Il comparaissait devant le tribunal de Phnom Penh parrainé par les Nations unies, avec l'ancien chef de l'État Khieu Samphan, 81 ans, et le «frère numéro deux» et idéologue du régime, Nuon Chea, 86 ans.

«Les co-procureurs vont établir les causes de sa mort avant de le rendre à sa famille», a ajouté Lars Olsen, jugeant «regrettable» que la justice n'ait pu s'exprimer sur son cas mais soulignant que ce décès n'aurait pas d'impact sur le procès des deux autres accusés.

Ieng Sary disparaît sans avoir jamais expliqué son rôle dans l'appareil d'un régime qui a détruit un quart de la population du Cambodge, vidant les villes, supprimant la monnaie, la religion et l'éducation et plongeant la société dans une profonde terreur.

Un autre responsable politique majeur du régime, Mme Ieng Thirith, est encore en vie. Mais l'ex-ministre des Affaires sociales, veuve de Ieng Sary, a perdu la raison et avait été déclarée l'an passé inapte à être jugée.

Les craintes étaient vives depuis longtemps que certains de ces accusés ne meurent sans répondre de leur rôle dans cette sombre page de l'histoire du pays.

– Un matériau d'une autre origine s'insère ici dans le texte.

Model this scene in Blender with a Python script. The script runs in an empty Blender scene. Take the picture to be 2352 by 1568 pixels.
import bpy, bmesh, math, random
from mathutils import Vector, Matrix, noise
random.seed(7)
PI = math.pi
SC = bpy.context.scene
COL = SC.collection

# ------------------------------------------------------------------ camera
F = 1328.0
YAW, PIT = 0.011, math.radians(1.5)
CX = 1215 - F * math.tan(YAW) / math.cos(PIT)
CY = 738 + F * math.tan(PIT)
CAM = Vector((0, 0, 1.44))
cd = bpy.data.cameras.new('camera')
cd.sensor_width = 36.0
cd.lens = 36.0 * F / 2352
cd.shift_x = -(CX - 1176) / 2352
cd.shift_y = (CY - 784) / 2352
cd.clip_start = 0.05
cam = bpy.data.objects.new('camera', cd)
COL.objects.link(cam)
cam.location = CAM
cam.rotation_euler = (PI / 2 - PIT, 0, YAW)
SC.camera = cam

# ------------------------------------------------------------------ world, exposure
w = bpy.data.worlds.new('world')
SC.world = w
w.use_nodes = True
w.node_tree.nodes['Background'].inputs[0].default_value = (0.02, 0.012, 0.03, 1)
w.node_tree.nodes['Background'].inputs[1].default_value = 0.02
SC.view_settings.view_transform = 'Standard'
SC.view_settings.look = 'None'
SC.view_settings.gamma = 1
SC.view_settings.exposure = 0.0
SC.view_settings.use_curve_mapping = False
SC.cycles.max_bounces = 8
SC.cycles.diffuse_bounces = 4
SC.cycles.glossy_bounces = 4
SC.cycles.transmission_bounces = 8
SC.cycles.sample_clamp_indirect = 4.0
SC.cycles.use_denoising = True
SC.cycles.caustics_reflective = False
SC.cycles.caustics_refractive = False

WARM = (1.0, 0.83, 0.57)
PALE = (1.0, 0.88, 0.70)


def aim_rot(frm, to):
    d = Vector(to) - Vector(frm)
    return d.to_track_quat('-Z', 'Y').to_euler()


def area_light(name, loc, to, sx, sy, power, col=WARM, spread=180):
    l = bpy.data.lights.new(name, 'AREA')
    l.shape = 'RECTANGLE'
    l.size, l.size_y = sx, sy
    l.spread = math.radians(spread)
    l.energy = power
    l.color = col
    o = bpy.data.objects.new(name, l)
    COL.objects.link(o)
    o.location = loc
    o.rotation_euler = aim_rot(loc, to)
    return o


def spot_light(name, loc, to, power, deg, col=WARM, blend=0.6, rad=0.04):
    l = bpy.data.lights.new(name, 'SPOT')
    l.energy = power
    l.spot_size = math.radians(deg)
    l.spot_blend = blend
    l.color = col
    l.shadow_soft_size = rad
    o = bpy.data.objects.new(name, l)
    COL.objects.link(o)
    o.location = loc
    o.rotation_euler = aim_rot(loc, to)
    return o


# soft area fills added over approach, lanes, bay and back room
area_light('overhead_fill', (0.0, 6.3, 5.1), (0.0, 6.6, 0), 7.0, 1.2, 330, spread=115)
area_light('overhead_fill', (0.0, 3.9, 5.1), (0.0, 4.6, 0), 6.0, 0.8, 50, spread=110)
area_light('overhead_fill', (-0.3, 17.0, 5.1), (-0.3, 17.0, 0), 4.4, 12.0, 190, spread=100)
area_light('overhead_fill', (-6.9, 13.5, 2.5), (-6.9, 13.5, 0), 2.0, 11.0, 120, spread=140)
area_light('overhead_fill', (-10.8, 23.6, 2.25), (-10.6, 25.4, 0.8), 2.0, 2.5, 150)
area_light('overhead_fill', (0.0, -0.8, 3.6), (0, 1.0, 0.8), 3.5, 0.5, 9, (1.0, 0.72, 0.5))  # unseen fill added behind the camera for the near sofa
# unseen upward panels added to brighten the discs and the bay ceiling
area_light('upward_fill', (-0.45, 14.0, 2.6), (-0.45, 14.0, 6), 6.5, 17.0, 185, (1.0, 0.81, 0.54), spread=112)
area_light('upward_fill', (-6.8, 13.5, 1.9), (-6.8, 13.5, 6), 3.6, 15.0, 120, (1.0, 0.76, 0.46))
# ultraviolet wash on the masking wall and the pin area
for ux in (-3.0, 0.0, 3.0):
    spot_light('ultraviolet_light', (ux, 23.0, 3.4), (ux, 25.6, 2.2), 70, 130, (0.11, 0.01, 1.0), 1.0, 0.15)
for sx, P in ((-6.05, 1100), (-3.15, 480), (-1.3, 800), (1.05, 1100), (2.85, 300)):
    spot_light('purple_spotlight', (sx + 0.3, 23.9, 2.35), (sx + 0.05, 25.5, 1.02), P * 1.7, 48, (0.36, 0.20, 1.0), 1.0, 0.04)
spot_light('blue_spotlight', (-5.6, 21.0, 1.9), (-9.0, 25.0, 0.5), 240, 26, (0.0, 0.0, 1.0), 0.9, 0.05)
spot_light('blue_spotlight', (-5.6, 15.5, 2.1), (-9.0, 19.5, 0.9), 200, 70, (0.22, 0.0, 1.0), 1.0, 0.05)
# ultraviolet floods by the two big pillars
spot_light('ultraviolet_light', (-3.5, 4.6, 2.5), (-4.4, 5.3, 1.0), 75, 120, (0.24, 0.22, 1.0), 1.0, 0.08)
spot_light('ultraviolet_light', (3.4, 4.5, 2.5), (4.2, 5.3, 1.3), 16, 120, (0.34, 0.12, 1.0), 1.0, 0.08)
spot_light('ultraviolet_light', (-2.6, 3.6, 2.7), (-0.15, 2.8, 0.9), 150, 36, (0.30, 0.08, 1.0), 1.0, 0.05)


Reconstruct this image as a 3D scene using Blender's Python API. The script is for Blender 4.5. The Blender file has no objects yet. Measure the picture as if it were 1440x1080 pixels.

C'est sous cette pression que le tribunal avait décidé de découper le procès en plusieurs segments, pour espérer obtenir plus vite un premier verdict, même incomplet.

Les juges avaient donc commencé par un segment consacré aux déplacements de population, notamment la terrifiante évacuation de Phnom Penh, et aux crimes contre l'humanité.

Mais Ieng Sary, comme son épouse, aura malgré tout échappé à la justice.

«C'est un coup dur pour le tribunal», a constaté Heather Ryan, de l'organisation Open Society Justice Initiative. «Sa mort avant la conclusion du procès laissera les Cambodgiens dans une frustration sur la cour en général et sur les chances d'établir les responsabilités sur les crimes des Khmers rouges».

Le seul procès achevé à ce jour par la juridiction internationale est celui de Kaing Guek Eav, alias Douch, patron de la prison de Tuol Sleng à Phnom Penh, dans laquelle quelque 15 000 personnes ont été torturées avant d'être exécutées. Il a été condamné à la perpétuité.

Outre les critiques sur sa lenteur, le tribunal fait face depuis quelques semaines à une crise financière qui menace jusqu'à son existence.

Des traducteurs sont en grève depuis dix jours pour protester contre le fait que 270 employés cambodgiens - des magistrats aux chauffeurs - travaillent sans contrat depuis janvier et ne sont plus payés depuis trois mois.

Les audiences ont été suspendues sine die.